I come out of shower.
Mum sitting at dining table.
Mum staring at me as I drink tea in front of heater.
Mum : Net, what are those messages from Tim?
Net : What? EH?
Mum : Are you in love with him?
Net : Errrrrrrrrr No..............*shifty eyes* of course not!
Mum : Break up with him now.
Net : Gaaah, I need to go for work, I'll come back and talk.
My dad is sitting at the couch with this really pissed off disappointed look on his face as i walk out.
Uh Oh.
So, I go for work, and drop the news to Tim. Who's like. Shit.
And then I get back. BIG FAMILY MEETING. Mum and dad totally go off at me for doing this and saying how I've changed and become a girl with no morals and now I can't date till I get out of uni, and how is this going to make my sister look, if her younger sister is a little slut ( yes, slut ).
I started crying and I seriously thought that Tim and I were to be broken up.

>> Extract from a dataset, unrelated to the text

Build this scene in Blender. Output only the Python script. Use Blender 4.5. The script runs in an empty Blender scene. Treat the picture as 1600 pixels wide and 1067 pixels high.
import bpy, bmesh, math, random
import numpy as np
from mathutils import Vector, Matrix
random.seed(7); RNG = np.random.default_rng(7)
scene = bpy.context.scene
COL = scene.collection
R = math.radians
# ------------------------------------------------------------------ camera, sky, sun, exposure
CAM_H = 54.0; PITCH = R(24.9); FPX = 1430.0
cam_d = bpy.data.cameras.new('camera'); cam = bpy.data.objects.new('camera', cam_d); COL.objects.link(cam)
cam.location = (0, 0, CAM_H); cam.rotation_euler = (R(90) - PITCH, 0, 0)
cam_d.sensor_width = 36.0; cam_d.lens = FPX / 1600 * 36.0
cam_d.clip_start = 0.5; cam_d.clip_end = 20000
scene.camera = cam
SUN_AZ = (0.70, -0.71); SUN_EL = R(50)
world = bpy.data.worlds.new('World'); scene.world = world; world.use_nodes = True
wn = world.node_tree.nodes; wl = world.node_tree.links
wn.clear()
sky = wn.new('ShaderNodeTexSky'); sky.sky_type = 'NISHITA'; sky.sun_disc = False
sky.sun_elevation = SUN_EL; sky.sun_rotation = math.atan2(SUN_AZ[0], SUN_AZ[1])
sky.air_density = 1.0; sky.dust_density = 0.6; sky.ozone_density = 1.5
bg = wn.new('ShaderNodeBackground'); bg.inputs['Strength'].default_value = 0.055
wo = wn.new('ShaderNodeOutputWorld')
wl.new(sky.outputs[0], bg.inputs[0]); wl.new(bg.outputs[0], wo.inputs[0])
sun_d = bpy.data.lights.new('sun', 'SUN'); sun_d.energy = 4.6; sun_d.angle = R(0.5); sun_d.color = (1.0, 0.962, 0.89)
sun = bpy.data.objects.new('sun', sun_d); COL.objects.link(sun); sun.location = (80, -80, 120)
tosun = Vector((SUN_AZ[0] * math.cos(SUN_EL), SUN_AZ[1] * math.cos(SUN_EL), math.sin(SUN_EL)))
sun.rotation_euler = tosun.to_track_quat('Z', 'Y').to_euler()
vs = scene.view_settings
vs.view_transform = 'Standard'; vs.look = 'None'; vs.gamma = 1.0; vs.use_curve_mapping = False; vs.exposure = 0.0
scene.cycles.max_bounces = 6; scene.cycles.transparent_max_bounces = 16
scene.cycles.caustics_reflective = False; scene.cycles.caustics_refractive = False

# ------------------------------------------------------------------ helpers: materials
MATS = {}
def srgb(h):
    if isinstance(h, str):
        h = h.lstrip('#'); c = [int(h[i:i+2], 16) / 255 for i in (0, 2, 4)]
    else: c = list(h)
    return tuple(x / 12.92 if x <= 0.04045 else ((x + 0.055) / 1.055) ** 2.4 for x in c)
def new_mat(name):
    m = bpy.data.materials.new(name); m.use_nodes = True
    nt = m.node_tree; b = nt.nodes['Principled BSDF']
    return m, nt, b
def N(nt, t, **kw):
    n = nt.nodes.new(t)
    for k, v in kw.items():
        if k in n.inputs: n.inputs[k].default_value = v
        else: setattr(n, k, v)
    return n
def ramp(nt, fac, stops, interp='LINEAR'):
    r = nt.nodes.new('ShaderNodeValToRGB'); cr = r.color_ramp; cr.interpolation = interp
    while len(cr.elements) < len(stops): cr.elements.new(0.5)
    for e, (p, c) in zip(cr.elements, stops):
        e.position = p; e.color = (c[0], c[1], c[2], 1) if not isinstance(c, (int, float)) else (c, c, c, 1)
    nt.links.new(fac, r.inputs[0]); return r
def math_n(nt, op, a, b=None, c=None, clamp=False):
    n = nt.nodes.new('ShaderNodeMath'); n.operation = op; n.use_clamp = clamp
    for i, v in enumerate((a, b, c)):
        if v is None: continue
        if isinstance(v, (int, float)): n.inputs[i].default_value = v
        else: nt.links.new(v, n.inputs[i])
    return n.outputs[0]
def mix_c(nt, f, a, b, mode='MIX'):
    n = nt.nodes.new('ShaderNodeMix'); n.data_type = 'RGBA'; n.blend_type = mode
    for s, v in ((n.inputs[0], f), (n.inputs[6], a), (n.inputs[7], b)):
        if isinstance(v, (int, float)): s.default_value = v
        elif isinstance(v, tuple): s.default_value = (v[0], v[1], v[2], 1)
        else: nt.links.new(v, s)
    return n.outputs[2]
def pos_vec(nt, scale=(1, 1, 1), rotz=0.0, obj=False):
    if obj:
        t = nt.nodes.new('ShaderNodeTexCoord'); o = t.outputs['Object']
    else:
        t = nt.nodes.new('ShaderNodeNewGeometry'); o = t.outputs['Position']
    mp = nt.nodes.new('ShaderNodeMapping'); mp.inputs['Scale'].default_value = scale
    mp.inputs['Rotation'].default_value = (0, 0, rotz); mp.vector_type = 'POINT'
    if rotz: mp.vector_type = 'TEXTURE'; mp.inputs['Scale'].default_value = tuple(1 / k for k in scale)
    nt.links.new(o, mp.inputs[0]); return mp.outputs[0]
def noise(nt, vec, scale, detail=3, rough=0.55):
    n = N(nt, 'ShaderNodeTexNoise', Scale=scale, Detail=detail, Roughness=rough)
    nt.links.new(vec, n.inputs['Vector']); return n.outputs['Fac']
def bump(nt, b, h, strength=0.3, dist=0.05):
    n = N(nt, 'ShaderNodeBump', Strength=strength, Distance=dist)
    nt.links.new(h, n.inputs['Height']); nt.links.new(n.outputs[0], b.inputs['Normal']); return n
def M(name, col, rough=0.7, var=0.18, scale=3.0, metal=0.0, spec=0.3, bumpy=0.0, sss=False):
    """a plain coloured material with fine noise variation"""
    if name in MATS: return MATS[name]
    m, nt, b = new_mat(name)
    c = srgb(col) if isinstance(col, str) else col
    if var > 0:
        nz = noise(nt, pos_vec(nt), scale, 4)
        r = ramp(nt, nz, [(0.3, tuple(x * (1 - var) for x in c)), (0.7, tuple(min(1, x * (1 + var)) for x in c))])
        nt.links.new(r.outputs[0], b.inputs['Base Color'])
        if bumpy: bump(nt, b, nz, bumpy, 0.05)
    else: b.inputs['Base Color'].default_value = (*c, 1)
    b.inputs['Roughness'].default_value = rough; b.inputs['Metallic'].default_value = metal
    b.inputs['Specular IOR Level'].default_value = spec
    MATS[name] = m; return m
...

However, Tim and I , it will pleease you to know, are now continuing an espionage relationship, under closed covers. It is sad, but true. :S
Hmm, so yes, that happened.
Also, I discovered that Marcus and Brendan had a bet going on who would swipe my virginity first. HAHAA GAYs didn't get the chance. Bunch of dweebs. They did the worst thing that I'm not even going to discuss. anyways..........
Erm, oh, yes...........
I'm trying to think of things to say but I run out now.